● **WRITTEN TASK**:
Report each line of the data that includes the word "part".

● **DATA TO PROCESS**:
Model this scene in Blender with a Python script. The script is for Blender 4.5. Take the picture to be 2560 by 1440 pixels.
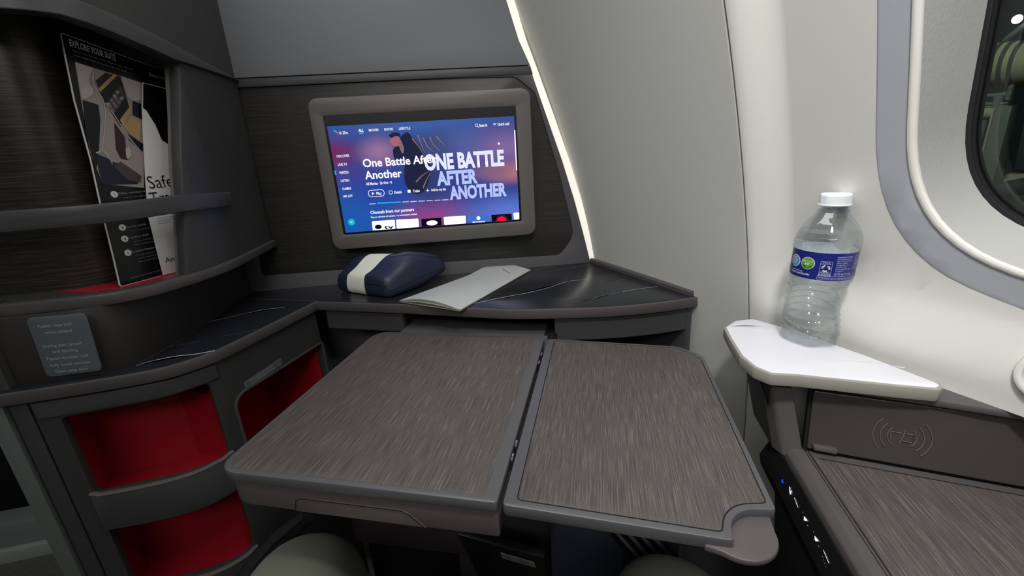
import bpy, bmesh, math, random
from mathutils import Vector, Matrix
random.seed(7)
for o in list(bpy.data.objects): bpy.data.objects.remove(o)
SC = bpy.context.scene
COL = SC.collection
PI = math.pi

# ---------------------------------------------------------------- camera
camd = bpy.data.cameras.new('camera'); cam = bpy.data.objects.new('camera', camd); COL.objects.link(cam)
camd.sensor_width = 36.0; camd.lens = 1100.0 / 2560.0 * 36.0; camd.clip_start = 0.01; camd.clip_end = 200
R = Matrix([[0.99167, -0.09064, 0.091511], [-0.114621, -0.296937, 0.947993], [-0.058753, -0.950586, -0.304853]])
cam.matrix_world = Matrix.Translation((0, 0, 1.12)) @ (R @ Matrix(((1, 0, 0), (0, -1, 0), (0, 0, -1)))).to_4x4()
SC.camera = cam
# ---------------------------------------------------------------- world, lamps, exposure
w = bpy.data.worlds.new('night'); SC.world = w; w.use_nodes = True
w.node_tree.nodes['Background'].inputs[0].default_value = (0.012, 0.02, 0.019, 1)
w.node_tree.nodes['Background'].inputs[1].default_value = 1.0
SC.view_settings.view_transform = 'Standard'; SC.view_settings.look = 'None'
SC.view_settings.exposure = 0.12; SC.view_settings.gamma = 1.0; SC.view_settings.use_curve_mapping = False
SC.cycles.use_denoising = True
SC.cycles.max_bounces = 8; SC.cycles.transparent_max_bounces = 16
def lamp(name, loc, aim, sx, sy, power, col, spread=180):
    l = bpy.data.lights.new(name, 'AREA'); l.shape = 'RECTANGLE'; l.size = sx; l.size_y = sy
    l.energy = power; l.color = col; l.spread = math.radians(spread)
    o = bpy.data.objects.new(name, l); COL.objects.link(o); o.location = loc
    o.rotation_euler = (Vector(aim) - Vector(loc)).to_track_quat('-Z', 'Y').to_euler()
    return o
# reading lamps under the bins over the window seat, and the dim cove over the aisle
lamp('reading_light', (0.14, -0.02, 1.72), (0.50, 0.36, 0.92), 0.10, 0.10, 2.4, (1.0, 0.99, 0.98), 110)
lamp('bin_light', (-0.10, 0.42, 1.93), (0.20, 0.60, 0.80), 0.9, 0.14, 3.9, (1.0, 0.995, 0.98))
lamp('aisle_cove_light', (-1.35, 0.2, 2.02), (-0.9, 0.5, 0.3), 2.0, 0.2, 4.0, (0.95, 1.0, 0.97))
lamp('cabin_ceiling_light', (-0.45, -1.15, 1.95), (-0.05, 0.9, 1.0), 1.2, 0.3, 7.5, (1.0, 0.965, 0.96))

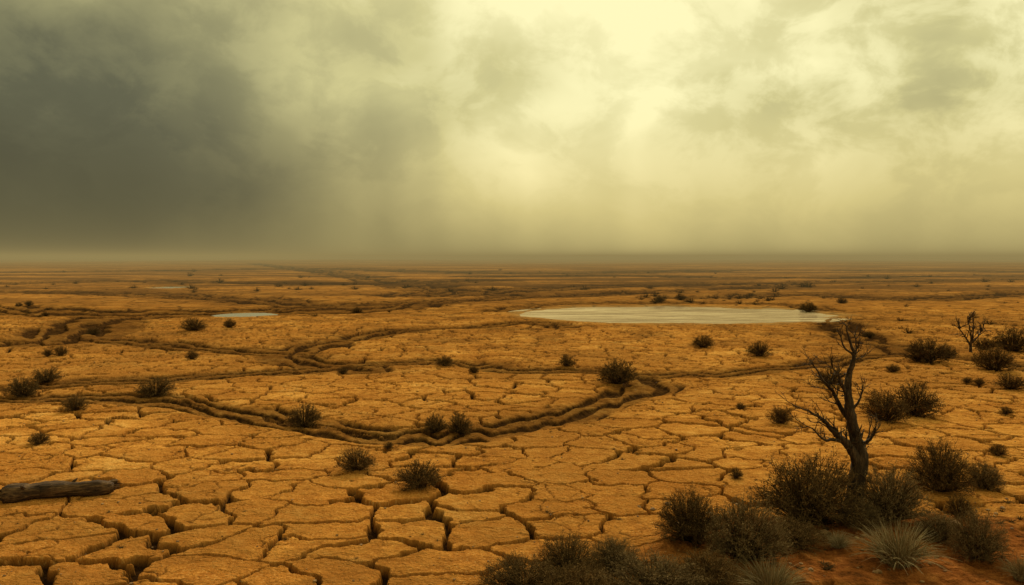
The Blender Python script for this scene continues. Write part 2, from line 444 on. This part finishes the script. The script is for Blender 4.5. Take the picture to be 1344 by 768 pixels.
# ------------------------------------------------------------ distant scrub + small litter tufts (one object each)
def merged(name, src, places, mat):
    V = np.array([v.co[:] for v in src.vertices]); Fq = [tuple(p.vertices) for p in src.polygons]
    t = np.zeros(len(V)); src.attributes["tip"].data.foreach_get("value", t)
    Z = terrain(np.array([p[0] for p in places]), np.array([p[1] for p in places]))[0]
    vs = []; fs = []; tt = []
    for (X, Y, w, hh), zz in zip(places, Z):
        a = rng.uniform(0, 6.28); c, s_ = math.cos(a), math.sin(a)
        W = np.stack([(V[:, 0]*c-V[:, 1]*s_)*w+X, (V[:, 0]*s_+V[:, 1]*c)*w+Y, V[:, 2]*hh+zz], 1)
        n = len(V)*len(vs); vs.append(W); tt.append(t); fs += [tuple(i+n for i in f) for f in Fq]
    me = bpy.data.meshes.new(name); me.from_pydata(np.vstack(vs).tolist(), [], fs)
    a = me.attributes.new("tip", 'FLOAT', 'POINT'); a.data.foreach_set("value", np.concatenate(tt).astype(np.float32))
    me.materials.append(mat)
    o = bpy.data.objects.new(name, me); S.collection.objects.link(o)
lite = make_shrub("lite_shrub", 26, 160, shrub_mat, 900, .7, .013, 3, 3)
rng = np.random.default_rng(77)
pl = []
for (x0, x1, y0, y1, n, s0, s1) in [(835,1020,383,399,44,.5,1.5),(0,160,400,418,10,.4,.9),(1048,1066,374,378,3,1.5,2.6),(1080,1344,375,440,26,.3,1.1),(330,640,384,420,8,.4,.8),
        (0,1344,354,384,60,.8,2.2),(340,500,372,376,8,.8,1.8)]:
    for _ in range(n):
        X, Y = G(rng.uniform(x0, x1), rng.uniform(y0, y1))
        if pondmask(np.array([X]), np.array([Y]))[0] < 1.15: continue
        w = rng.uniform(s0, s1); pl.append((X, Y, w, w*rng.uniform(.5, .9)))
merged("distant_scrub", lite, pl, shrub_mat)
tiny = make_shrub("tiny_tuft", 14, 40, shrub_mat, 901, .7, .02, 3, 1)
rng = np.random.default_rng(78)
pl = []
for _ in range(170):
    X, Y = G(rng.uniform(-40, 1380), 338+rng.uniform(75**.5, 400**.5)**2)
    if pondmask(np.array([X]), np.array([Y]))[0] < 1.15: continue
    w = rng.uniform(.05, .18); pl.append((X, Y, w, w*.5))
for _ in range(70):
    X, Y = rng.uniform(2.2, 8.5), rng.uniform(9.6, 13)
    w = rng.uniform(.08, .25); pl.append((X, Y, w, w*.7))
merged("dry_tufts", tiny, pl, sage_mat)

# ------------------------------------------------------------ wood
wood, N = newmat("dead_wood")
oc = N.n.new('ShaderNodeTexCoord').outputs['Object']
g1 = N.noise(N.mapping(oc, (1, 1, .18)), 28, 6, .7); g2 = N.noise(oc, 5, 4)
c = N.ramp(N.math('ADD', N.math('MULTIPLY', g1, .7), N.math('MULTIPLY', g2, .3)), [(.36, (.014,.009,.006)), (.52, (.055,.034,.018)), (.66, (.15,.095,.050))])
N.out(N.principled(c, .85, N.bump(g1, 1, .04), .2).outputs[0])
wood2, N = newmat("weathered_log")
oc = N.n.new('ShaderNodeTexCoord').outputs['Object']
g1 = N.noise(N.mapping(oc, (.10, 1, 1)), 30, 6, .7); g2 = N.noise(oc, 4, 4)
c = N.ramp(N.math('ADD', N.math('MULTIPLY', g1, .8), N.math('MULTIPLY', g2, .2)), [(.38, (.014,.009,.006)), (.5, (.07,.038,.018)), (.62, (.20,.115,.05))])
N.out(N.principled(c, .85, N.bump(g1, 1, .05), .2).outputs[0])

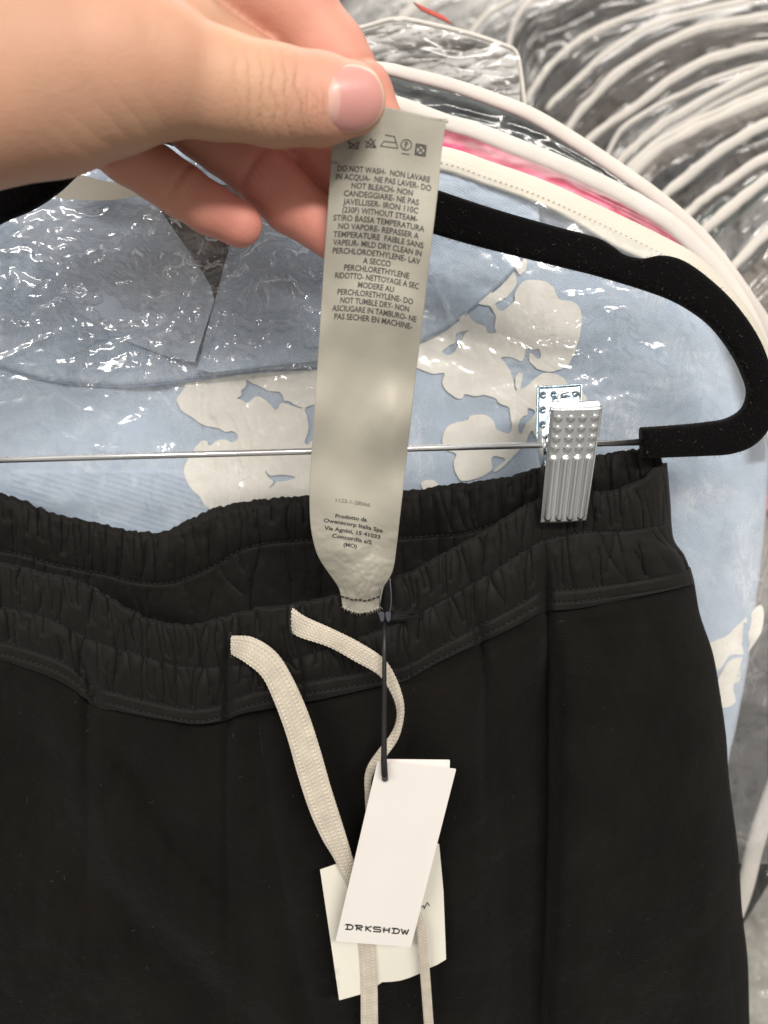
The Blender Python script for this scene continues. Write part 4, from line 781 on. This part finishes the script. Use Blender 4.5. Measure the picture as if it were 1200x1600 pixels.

● **WRITTEN SOLUTION**:
The Blender Python script for this scene continues. Write part 2, from line 444 on. This part finishes the script. The script is for Blender 4.5. Take the picture to be 1344 by 768 pixels.
The Blender Python script for this scene continues. Write part 4, from line 781 on. This part finishes the script. Use Blender 4.5. Measure the picture as if it were 1200x1600 pixels.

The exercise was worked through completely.